EU’s 25% levy on US imports set to hit charter market

The European Commission’s additional duty of 25% on a number of US imports is now set to affect US built charter yachts entering EU waters.

The defiant measures were originally adopted by the EU in June 2018 in response to US enforced tariffs on steel and aluminium, and were applied to all “sea going boats and yachts, with or without auxiliary motor, for pleasure or sports” imported from the US.

Now, the European Committee for Professional Yachting (ECPY) has clarified that the 25% customs tax will also affect US built yachts in the European charter market.

The body clarified that the tax will not apply to privately registered and privately used US built yachts, which will be permitted to sail in EU waters. This is on the condition they respect the temporary admission of 18 months for private use.

The body also revealed that it is set to meet with EU customs imminently to further clarify the measures and how they will affect the chartering of US built yachts in EU waters.

The news comes after US shipbuilding was rocked by the additional taxation, announced in June 2018.

Nicole Vasilaros, Senior VP of Government Relations and Legal Affairs at the National Marine Manufacturers Association (NMMA), previously told Boat International the trade dispute between the US and EU had led to cancelled orders at US shipyards. The “significant” 25% duty increase made the European market “basically unmarketable” for US shipbuilders, she said.

“It’s impossible to absorb that cost – there are other boat builders that can fill up that gap and we’ve heard from manufacturers that they’re having orders cancelled,” she said. “For many US builders between 10% and 30% of their business is exports. This is definitely causing an impact.”

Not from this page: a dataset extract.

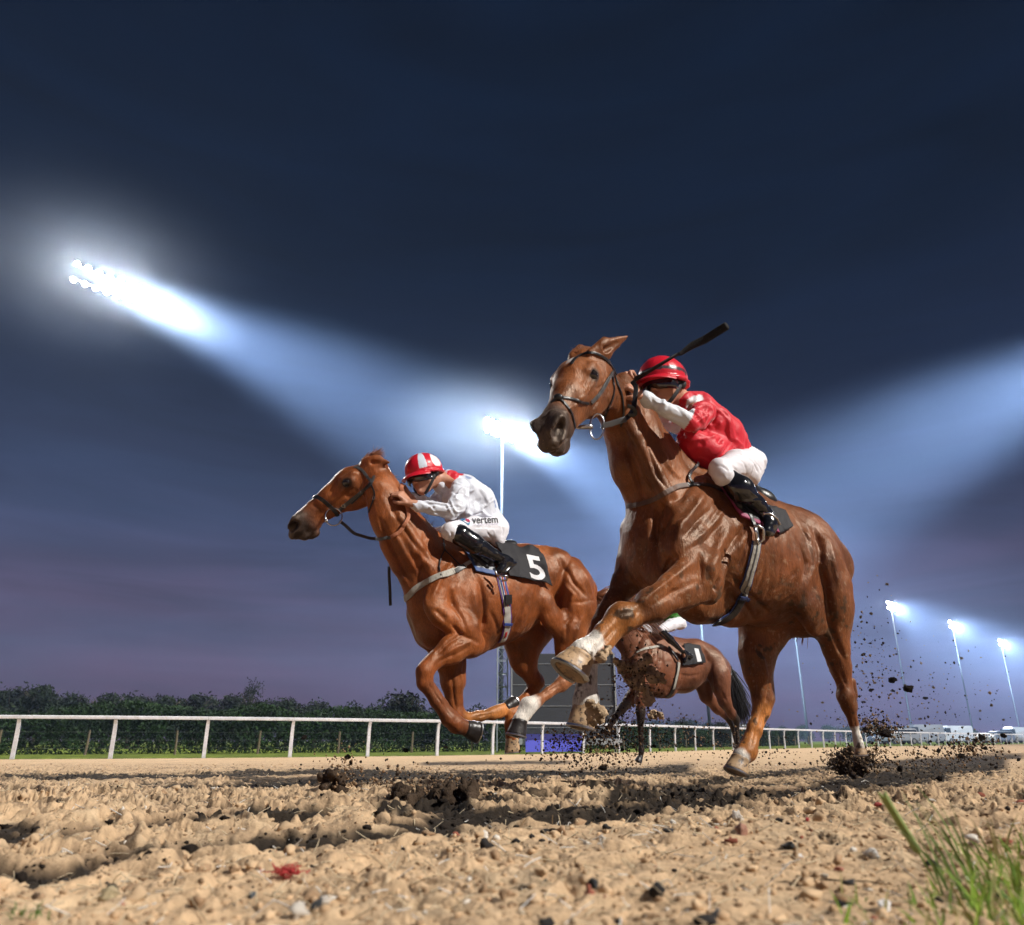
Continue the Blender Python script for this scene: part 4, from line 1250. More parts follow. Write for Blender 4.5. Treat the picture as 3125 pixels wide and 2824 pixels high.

Christensen currently has two yachts under construction

While most builders were able to avoid the cancellation of orders, Vasilaros voiced concern that affected builders would soon be forced to make job cuts. “You can’t go on having orders cancelled and not sustain a hit in your workforce,” she warned.

While recognising the “enormous” 25% levy, President of US based shipyard Christensen, Jim Gilbert, said that no prospective client had mentioned the tariffs. He suggested the true effect of the trade war between the EU and the US would be felt in “market deterioration”.

“I can hear our competitors in Europe using the prospective tariffs as a way of discouraging their clients from looking across the pond for a boat,” he said. However, he described yacht owners as “savvy folks” who do not scare easily.

The NMMA called on President Trump to end the escalating trade dispute

“I think many buyers who are thinking over the two to three-year term of construction would assume, as I am assuming right now, that this is a lot of strutting and chest-puffing, and ultimately will not take place.”

He added, “There is simply too much for the US to lose in any trade war, especially with important, friendly European nations.” This was echoed by Vasilaros who said she hoped for a “quick resolution”.

However, the NMMA joined the International Council of Marine Industry Association and the European Boating Industry to call on President Trump to end the escalating trade dispute.

In a letter addressed to President Trump, the presidents of all three organisations said the dispute had “effectively frozen the export market” and led to “marine dealers in the EU and Canada to cancel orders of US built boats”.

The letter continued, “Without a solution that immediately withdraws these tariffs or exempts key allies, the marine industry – and the global economy – will suffer.”